I wish i had a camera i would take a few pictures and post them.

I haven't herd anything from Greg about the NY. mill so i guess his work is keeping him from it he said that he is really busy this time of year.

How is your work bench coming along?

Hi Alan, Nice pictures the crack in the bell housing doesn't look all that bad to me and i don't see how it would affect the operation of the machine.
Alan, I totally agree with this. I'd stop drill that crack with the smallest drill you can manage and forget it thereafter. It'll last forever. The motor actually looks fine. I presume that you need new wires on the ends of the windings, no? You can install these yourself with relative ease. The bearings look like stock items.
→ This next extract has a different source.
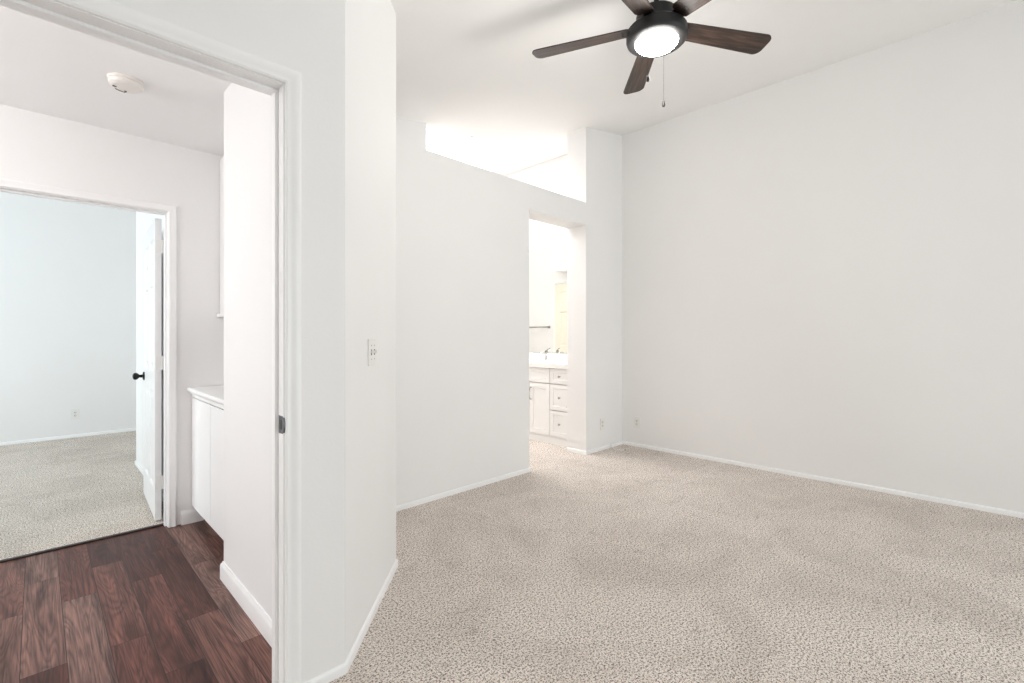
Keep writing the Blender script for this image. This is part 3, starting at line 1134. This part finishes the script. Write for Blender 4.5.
def blade_bm(ang, pitch):
    """blade outline along local +X, rounded tip, slightly wider at the tip"""
    bm = NB()
    r0, r1 = 0.135, 0.682
    h0, h1 = 0.052, 0.068
    out = []
    n = 8
    rc = 0.040
    out.append((r0, -h0 + 0.012))
    out.append((r0 + 0.012, -h0))
    for k in range(n + 1):
        a = -PI / 2 + (PI / 2) * k / n
        out.append((r1 - rc + rc * math.cos(a), -h1 + rc + rc * math.sin(a)))
    for k in range(n + 1):
        a = (PI / 2) * k / n
        out.append((r1 - rc + rc * math.cos(a), h1 - rc + rc * math.sin(a)))
    out.append((r0 + 0.012, h0))
    out.append((r0, h0 - 0.012))
    A = [bm.verts.new((x, y, -0.003)) for x, y in out]
    B = [bm.verts.new((x, y, 0.003)) for x, y in out]
    bm.faces.new(A[::-1])
    bm.faces.new(B)
    for i in range(len(out)):
        j = (i + 1) % len(out)
        bm.faces.new((A[i], A[j], B[j], B[i]))
    return bm


ANG0 = -31.0     # world heading of the first blade, degrees
PITCH = -12.0
for k in range(5):
    a = math.radians(ANG0 + 72 * k)
    o = obj('blade', blade_bm(0, 0), 'walnut', fan, world=False)
    o.rotation_euler = (math.radians(PITCH), 0, a)
    o.location = (0, 0, 0.015)
    bm = NB()
    add_prism(bm, [(0.070, -0.016), (0.125, -0.018), (0.165, -0.038), (0.195, -0.036), (0.200, -0.012), (0.200, 0.012), (0.195, 0.036), (0.165, 0.038), (0.125, 0.018), (0.070, 0.016)], 0.0035, 0.008)
    br_ = obj('blade_bracket', bm, 'black', o, world=False)
    for sy in (-0.024, 0.0, 0.024):
        bm = NB()
        add_lathe(bm, [(0, -0.0045), (0.0045, -0.0042), (0.005, -0.0031), (0, -0.003)], 12, (0.178, sy, 0))
        obj('screw', bm, 'black', o, world=False)


def pull_chain(x, y, z0, z1):
    bm = NB()
    n = int((z0 - z1) / 0.0045)
    add_tube(bm, [(x, y, z0), (x, y, z1)], 0.0007, 6)
    for i in range(0, n, 2):
        z = z0 - 0.0045 * i
        add_lathe(bm, [(0, 0.0013), (0.0013, 0), (0, -0.0013)], 6, (x, y, z), cap=False)
    ch = obj('pull_chain', bm, 'bronze', fan, world=False)
    bm = NB()
    add_lathe(bm, [(0, 0.012), (0.003, 0.011), (0.0065, 0.002), (0.0085, -0.010), (0.007, -0.019), (0, -0.022)], 16, (x, y, z1 - 0.010))
    obj('pull_knob', bm, 'bronze', ch, world=False, smooth=50)


# world offsets chosen on the rim of the light housing
pull_chain(0.146, 0.035, -0.055, -0.315)
pull_chain(-0.152, -0.035, -0.055, -0.315)

bulb('fan_lamp', (FX, FY, FZ - 0.22), 20, (1.0, 0.965, 0.92), 0.15)

# ------------------------------------------------------------------ unseen ceiling lamps added as fill in the hall and the bathroom
hl = thing('fill_ceiling_lamp', 'added unseen round white ceiling lamp filling the hall', 'ceiling lamp', (-1.1, 2.75, HALL_H))
bm = NB()
add_lathe(bm, [(0, 0), (0.15, 0), (0.155, -0.02), (0.15, -0.03), (0.14, -0.03)], 40)
obj('fill_lamp_base', bm, 'plastic', hl, world=False, smooth=35)
bm = NB()
add_lathe(bm, [(0.142, -0.03), (0.135, -0.06), (0.09, -0.085), (0, -0.095)], 40, cap=False)
obj('lamp_lens', bm, 'lens', hl, world=False, smooth=60)
bulb('fill_hall_lamp', (-1.1, 2.75, HALL_H - 0.24), 18, (1.0, 0.965, 0.95), 0.1)  # added fill, brightens the far hall wall and ceiling
bl = dup(hl, (3.75, 6.3, zc(3.75) - 0.004), 0, 'added unseen round white ceiling lamp filling the bathroom')
bl.rotation_euler = (0, -math.atan(SLOPE), 0)
bulb('fill_bath_lamp', (3.75, 6.3, zc(3.75) - 0.26), 9, (1.0, 0.985, 0.96), 0.1)  # added fill, brightens the mirrored wall and the vanity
Are the windings burnt? If so, then you're looking at a rewind. If you'd like any help attaching new lead wire to the winding ends I can help - I just did this for my Sprunger drill press. Do you have a multimeter?

While the crack doesn't look too bad, I suspect it will leak as it goes all the way through.

Fasto, a friend also suggested to drill the end, braze a rod in, and possibly braze/weld the crack. I don't have any equipment to braze/weld though...could probably find someone around with some though.

Do you think JB-Weld would work if I ground out the crack? The motor shop that took it apart said it will leak for certain. They seem to have scratched it with a scribe or something to see if it was only on the surface or not, so that part is not clear in the pic, it just look like a scrape.

Yes, I do have a multimeter, but am challenged when it comes to motors. Should all of the leads be able to get continuity across any two? Seems that is how it is supposed to work and if it doesn't work it's a short in the winding. However, there are 2 wires for each lead, so do I need to take them apart to test? Any help would be appreciated.

I am not sure exactly if the windings are burned or not, I can try to get some better pics of it for you guys. It's got grease and/or some type of black crap all in there, so it's hard to tell. I'll look closer.